### Aim of the exercise:
Pull every line with the word "script" out of the entries below.

## Begin Raw data

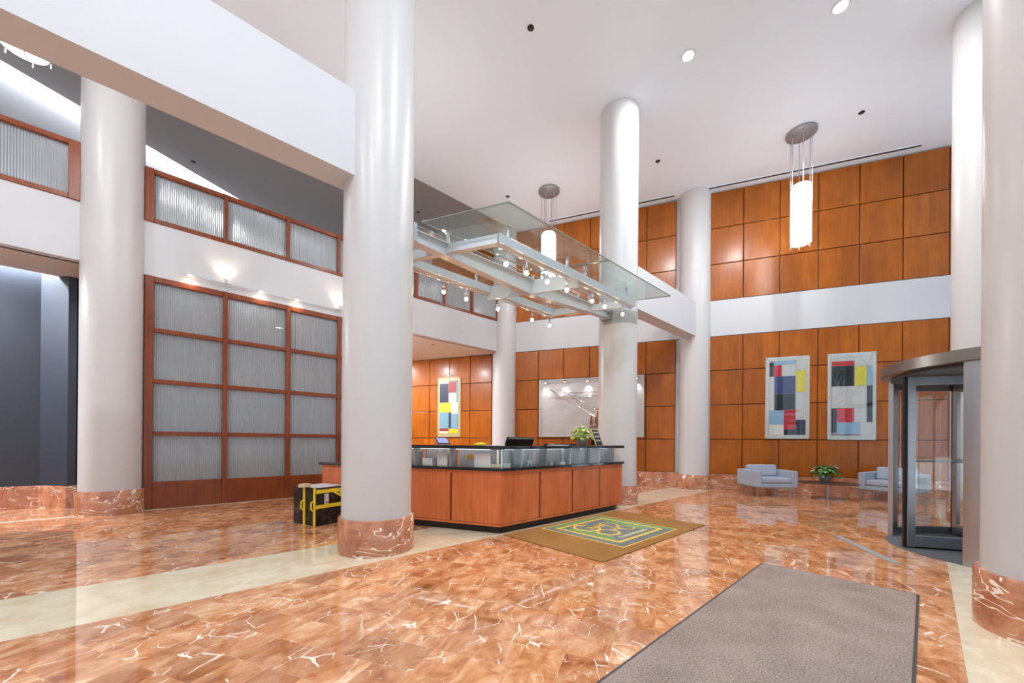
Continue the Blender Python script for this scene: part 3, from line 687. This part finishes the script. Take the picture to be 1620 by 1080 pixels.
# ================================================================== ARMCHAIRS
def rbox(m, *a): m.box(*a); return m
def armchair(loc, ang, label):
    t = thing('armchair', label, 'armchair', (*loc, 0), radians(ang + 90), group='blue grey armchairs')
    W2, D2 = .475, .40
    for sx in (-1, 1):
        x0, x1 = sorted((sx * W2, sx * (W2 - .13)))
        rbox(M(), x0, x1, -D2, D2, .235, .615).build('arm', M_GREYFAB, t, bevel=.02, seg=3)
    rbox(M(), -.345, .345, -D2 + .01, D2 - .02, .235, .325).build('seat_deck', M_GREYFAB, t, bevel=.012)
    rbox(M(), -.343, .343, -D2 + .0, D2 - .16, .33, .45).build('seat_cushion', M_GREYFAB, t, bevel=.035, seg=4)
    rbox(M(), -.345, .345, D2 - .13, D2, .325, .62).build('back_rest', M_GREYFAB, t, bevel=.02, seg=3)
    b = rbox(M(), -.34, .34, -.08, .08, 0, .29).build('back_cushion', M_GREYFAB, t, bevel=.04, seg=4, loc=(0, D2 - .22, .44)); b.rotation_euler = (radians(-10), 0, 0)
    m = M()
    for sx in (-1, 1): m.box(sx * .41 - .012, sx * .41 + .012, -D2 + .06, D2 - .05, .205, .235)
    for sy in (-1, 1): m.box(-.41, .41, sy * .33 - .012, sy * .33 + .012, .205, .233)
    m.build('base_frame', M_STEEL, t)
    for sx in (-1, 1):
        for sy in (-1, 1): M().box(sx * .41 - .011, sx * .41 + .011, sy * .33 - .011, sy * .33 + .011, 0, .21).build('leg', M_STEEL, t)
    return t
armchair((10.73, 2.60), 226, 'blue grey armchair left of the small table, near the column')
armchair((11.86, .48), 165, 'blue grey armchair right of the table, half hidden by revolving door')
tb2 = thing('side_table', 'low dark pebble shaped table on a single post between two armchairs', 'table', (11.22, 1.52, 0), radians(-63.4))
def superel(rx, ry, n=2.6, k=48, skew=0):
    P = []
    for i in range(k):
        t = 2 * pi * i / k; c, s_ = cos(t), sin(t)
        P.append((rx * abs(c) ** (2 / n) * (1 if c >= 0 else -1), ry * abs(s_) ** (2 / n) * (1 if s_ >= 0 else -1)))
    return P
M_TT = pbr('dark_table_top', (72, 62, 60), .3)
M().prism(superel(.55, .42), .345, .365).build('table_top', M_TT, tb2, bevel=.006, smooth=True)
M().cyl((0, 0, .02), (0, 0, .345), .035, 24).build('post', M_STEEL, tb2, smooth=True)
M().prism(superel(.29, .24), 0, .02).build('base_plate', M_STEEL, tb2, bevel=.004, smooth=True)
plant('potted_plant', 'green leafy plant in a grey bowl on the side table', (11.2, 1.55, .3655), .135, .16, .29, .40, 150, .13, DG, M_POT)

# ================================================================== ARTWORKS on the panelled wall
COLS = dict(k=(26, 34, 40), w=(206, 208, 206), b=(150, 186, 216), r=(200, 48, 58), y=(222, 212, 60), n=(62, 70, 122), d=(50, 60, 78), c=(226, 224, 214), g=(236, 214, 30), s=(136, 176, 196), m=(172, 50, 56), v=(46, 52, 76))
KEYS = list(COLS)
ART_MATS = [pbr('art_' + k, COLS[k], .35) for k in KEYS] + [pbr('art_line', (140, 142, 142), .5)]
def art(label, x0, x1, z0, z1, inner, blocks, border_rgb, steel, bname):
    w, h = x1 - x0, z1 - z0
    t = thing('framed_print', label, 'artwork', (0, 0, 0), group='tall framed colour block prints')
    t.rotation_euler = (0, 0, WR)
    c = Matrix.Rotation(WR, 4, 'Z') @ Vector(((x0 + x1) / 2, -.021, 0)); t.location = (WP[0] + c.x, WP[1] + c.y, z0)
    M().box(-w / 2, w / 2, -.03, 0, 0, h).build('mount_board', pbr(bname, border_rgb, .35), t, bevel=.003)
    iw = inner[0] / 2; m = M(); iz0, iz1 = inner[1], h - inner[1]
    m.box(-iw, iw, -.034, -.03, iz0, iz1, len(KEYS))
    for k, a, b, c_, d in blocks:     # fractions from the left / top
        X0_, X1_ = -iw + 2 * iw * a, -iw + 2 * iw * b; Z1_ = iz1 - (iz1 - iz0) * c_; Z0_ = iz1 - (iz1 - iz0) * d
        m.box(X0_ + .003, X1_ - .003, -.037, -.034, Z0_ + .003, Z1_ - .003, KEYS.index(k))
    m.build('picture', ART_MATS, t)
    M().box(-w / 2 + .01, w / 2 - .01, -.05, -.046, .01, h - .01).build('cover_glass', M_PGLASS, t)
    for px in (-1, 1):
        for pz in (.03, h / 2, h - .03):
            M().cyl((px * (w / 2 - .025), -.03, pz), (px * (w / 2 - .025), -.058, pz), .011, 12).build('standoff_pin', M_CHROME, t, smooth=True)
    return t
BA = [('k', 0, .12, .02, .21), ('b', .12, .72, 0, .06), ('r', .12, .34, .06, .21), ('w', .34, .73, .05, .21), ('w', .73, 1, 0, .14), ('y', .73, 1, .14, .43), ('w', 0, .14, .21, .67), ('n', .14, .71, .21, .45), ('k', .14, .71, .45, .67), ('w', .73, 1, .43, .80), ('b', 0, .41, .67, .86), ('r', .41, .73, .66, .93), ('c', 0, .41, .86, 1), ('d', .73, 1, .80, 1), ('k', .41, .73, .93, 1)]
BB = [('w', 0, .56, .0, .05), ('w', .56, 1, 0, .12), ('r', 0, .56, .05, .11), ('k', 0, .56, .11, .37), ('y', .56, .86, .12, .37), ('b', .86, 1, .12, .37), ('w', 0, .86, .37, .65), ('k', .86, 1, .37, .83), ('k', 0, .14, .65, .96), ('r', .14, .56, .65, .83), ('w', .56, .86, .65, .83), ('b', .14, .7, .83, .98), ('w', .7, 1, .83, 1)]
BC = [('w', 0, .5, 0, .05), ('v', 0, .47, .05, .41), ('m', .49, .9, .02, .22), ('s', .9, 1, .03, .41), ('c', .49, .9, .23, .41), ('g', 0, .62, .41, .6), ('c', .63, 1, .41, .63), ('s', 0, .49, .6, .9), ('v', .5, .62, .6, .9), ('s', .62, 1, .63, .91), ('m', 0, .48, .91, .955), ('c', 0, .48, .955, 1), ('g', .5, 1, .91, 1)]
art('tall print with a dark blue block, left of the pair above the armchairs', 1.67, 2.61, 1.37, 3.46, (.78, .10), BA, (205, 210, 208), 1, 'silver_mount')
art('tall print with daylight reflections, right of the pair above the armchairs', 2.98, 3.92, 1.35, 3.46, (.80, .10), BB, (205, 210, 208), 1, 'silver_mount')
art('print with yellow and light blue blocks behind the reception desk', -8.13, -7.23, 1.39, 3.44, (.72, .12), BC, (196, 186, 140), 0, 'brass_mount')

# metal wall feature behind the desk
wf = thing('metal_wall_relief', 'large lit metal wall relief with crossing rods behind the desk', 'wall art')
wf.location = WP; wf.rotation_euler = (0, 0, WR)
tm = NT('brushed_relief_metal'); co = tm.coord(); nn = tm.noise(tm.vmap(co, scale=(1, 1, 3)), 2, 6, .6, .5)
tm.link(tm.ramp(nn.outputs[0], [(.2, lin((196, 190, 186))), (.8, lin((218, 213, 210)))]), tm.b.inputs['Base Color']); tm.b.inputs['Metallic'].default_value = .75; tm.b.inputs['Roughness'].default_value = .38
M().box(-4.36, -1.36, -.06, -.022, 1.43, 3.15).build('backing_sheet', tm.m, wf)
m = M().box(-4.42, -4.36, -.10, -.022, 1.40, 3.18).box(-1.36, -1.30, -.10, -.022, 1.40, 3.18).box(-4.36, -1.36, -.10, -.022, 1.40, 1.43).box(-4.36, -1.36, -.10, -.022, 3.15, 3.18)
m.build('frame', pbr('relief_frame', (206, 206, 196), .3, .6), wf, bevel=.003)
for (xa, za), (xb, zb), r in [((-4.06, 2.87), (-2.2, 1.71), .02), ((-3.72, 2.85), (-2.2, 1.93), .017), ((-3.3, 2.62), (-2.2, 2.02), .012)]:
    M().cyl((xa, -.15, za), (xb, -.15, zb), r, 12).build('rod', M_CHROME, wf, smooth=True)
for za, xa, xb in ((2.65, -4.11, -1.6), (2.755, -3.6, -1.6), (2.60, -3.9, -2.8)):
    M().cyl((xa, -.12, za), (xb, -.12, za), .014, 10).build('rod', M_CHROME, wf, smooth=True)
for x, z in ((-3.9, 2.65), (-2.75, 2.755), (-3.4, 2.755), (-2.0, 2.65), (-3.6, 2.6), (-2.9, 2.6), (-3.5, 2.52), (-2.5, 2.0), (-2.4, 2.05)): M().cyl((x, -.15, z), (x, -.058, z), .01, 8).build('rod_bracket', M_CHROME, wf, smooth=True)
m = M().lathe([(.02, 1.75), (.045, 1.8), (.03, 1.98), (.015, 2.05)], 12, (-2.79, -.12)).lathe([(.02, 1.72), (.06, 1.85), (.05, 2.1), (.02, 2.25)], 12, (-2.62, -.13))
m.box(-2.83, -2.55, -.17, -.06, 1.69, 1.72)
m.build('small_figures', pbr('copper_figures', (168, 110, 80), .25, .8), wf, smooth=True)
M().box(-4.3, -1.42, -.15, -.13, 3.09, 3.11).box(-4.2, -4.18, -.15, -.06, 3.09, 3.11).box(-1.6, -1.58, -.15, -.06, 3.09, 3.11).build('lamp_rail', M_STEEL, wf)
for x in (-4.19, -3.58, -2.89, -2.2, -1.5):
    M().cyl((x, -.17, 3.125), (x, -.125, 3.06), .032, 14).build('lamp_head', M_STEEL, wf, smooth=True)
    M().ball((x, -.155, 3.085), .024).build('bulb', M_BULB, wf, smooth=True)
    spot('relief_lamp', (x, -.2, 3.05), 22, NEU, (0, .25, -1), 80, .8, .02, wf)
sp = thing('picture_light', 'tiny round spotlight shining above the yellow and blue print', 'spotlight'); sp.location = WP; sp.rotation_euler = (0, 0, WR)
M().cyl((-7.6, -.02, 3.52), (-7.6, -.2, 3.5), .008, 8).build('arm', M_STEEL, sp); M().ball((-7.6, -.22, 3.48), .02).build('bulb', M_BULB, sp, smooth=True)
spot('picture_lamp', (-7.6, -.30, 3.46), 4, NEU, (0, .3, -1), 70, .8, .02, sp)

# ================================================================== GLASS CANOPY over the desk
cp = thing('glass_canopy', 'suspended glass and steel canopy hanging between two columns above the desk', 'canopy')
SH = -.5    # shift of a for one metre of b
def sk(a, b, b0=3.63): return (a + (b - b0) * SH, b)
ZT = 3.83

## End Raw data
## Begin Raw data

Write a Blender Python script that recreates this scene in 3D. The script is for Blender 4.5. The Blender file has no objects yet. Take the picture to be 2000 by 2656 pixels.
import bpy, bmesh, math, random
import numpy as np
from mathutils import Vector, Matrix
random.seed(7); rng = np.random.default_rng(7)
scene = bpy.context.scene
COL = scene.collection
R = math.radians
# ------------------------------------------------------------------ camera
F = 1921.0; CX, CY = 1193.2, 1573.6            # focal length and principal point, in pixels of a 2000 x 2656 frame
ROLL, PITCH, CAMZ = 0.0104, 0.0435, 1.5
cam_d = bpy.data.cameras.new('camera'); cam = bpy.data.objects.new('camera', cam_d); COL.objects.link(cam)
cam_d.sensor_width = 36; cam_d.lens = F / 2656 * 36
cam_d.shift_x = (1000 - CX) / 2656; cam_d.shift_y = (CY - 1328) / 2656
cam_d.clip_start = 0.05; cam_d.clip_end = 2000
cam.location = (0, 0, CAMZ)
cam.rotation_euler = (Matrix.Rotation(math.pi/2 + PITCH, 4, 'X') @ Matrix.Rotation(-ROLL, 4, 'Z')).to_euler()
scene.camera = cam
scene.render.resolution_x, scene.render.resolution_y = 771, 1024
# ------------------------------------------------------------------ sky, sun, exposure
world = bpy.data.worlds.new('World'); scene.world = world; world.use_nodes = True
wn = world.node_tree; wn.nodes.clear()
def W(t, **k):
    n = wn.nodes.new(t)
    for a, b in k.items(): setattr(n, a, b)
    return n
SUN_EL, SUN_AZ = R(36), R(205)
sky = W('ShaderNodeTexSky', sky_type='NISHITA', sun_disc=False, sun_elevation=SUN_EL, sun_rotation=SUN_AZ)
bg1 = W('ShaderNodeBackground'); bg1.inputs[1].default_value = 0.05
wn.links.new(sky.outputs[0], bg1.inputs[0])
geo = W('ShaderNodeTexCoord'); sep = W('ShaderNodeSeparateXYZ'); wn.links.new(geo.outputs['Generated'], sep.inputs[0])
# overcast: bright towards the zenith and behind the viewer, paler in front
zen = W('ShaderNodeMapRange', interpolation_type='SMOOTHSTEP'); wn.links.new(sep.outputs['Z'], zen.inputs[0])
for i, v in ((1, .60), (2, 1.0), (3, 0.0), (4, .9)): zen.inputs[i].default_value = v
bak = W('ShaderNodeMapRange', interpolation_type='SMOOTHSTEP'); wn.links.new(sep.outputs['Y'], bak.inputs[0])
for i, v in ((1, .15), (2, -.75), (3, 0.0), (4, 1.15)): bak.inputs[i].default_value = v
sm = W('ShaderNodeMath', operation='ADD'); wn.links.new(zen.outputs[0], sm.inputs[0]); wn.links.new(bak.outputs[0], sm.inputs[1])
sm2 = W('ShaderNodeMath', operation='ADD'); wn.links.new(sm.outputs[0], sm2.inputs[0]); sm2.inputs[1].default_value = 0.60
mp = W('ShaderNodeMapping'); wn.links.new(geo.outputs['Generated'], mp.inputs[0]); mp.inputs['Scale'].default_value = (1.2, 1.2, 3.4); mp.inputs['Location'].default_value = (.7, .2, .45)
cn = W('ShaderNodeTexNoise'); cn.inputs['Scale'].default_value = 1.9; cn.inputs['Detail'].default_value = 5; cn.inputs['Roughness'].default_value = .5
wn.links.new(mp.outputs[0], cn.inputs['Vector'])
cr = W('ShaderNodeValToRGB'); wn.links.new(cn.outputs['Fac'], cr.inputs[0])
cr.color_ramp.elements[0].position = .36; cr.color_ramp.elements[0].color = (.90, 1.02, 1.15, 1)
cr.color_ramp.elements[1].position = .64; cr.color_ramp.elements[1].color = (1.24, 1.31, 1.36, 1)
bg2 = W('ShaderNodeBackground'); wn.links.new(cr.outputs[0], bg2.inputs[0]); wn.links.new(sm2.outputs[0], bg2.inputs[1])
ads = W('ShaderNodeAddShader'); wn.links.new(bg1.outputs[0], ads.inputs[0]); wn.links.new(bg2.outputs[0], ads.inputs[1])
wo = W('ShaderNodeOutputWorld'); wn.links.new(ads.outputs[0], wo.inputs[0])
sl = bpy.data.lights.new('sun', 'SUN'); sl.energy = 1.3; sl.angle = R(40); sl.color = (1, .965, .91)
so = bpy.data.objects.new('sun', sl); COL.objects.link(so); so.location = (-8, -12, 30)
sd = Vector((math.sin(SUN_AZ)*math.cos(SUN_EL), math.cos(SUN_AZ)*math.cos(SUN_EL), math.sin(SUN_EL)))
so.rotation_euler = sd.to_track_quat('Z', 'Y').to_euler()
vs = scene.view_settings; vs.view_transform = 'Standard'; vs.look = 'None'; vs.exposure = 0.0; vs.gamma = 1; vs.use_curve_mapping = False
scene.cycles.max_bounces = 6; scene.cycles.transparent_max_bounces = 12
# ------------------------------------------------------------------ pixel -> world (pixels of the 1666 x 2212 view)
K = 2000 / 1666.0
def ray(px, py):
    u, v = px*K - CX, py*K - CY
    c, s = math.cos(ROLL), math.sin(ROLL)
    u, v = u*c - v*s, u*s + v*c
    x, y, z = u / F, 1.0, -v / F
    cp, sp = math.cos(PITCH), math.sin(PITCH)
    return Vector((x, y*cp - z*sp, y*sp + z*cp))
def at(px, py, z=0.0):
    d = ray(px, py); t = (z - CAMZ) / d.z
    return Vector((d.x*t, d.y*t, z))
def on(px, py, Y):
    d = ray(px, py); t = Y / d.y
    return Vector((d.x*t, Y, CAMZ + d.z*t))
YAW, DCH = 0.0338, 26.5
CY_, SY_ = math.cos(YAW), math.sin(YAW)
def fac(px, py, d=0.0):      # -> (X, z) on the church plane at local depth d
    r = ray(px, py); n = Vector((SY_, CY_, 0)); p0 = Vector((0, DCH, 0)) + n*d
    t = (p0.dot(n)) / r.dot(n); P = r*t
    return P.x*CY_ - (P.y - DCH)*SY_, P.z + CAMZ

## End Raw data

### Solution for this problem:
Continue the Blender Python script for this scene: part 3, from line 687. This part finishes the script. Take the picture to be 1620 by 1080 pixels.
Write a Blender Python script that recreates this scene in 3D. The script is for Blender 4.5. The Blender file has no objects yet. Take the picture to be 2000 by 2656 pixels.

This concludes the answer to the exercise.